TASK DESCRIPTION ▸
Show only lines that include "from".

GIVEN MATERIAL ▸
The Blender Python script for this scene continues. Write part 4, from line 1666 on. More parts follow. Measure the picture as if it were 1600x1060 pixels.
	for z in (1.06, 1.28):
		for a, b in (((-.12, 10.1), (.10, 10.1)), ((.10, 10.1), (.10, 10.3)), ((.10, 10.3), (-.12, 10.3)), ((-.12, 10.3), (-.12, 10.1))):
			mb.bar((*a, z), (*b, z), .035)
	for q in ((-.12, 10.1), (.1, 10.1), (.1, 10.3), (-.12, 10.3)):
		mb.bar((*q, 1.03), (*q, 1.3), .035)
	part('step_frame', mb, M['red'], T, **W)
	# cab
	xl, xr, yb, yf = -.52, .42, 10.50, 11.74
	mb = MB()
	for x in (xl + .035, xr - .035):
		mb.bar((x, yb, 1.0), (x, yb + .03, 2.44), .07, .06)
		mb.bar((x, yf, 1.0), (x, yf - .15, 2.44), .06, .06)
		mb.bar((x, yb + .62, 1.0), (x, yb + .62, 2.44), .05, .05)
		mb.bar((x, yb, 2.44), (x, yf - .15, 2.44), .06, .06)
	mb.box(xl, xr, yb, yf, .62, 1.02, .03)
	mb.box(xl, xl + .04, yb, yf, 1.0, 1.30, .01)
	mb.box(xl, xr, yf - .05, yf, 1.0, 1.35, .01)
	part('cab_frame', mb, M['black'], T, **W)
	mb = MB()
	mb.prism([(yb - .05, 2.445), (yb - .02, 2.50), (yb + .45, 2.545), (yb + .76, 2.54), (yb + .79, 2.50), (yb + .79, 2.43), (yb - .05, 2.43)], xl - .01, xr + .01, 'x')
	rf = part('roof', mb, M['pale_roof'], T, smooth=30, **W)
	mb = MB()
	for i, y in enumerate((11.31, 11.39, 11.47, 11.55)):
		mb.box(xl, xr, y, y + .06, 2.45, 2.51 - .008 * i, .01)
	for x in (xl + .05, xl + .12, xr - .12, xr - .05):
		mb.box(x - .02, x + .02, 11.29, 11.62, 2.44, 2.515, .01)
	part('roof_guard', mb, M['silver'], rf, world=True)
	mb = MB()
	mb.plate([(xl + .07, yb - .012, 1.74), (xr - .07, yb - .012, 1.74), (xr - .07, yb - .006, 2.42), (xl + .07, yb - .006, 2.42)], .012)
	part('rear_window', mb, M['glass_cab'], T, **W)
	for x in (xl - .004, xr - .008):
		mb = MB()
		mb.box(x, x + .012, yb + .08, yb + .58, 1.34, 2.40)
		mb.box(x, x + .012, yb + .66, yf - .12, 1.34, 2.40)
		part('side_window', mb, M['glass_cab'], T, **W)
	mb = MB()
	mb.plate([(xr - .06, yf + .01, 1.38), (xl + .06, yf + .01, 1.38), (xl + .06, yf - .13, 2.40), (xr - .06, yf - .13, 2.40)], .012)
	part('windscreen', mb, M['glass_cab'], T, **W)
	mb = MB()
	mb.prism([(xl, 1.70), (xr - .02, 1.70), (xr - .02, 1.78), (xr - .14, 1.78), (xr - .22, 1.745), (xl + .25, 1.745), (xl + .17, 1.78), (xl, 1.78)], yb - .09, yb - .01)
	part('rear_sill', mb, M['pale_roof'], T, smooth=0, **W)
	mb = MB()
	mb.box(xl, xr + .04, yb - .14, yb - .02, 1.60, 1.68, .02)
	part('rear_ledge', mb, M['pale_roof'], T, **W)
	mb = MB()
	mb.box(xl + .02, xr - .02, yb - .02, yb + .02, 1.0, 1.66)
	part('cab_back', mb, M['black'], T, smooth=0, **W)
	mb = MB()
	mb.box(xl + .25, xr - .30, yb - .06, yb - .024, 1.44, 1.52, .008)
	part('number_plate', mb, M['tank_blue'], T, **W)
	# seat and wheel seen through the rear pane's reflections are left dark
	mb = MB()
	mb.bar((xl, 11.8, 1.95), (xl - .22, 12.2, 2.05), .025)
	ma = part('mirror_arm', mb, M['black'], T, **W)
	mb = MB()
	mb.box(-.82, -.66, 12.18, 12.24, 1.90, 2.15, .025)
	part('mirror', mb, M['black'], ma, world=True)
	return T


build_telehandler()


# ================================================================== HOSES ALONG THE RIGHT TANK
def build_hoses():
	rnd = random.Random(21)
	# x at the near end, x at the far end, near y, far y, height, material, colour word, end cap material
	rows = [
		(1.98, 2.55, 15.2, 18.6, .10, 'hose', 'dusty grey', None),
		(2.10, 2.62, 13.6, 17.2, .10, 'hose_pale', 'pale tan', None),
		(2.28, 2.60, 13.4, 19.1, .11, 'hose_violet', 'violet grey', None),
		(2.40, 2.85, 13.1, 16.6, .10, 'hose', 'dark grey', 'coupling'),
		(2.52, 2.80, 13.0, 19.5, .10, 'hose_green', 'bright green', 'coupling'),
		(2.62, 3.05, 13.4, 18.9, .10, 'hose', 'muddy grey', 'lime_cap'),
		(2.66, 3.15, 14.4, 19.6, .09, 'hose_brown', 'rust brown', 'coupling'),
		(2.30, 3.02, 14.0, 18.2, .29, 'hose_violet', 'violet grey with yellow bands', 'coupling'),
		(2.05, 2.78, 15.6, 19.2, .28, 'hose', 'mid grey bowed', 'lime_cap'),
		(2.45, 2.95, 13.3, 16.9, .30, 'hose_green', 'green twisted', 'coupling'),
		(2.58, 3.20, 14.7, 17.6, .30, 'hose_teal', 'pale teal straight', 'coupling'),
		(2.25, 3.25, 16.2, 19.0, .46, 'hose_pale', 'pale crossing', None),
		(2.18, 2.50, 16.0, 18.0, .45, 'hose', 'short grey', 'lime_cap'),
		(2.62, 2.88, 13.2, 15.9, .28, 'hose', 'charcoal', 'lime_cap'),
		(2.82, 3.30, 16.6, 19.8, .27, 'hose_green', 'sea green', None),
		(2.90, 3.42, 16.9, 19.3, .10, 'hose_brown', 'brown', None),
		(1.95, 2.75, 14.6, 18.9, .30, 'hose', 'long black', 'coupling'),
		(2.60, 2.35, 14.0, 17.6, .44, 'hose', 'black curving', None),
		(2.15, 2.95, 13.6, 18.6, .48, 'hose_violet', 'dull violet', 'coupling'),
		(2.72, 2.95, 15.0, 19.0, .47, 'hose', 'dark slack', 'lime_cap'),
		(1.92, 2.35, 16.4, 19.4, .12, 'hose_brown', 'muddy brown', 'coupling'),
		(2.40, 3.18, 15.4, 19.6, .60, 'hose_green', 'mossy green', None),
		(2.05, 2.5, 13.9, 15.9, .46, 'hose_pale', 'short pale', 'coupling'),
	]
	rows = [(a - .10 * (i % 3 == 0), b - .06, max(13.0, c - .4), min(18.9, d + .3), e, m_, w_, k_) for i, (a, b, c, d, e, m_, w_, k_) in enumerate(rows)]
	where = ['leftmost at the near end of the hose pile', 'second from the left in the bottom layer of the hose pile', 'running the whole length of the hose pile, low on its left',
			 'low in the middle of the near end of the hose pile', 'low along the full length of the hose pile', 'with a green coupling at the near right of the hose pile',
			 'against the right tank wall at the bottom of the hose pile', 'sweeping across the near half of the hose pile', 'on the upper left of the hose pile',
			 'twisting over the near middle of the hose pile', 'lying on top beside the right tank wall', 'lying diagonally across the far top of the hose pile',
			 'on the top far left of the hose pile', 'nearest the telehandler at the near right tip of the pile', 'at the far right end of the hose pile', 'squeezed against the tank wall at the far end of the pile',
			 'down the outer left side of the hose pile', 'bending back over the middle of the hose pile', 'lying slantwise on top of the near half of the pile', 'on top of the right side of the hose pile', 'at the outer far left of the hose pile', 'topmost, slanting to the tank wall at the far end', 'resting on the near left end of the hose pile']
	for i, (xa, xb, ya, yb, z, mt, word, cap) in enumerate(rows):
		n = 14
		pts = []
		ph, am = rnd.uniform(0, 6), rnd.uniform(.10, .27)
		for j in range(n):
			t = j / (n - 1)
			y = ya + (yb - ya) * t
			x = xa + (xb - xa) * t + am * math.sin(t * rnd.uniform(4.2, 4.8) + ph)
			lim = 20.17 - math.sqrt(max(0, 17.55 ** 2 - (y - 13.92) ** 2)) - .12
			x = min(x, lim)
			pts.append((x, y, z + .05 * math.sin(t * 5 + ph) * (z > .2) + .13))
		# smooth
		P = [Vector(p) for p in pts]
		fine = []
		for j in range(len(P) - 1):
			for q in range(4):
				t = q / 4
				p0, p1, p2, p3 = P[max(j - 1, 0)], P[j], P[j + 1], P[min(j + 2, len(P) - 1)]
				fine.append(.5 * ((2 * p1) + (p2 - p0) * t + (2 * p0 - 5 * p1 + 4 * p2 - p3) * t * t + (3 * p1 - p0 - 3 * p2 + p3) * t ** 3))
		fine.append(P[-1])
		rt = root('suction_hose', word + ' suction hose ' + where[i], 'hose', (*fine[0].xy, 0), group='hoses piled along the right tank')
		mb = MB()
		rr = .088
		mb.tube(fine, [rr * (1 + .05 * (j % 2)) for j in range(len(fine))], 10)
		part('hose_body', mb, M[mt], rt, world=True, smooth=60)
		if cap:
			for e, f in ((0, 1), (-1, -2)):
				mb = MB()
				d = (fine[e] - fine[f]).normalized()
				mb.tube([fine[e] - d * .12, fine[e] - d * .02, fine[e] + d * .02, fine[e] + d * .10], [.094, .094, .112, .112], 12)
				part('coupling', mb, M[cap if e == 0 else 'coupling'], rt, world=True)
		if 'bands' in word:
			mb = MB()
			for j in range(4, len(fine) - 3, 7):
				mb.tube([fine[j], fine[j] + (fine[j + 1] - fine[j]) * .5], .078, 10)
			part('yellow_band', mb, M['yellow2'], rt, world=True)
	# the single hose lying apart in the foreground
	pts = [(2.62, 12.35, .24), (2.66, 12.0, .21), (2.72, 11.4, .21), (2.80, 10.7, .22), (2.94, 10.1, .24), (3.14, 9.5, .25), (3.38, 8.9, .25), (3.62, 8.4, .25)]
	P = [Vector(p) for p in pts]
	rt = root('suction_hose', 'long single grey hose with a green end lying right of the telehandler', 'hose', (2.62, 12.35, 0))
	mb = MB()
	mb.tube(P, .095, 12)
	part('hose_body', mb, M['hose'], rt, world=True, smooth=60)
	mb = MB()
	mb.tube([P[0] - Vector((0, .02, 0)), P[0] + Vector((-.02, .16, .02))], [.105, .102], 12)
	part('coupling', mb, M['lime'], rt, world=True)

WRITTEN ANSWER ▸
The Blender Python script for this scene continues. Write part 4, from line 1666 on. More parts follow. Measure the picture as if it were 1600x1060 pixels.
	where = ['leftmost at the near end of the hose pile', 'second from the left in the bottom layer of the hose pile', 'running the whole length of the hose pile, low on its left',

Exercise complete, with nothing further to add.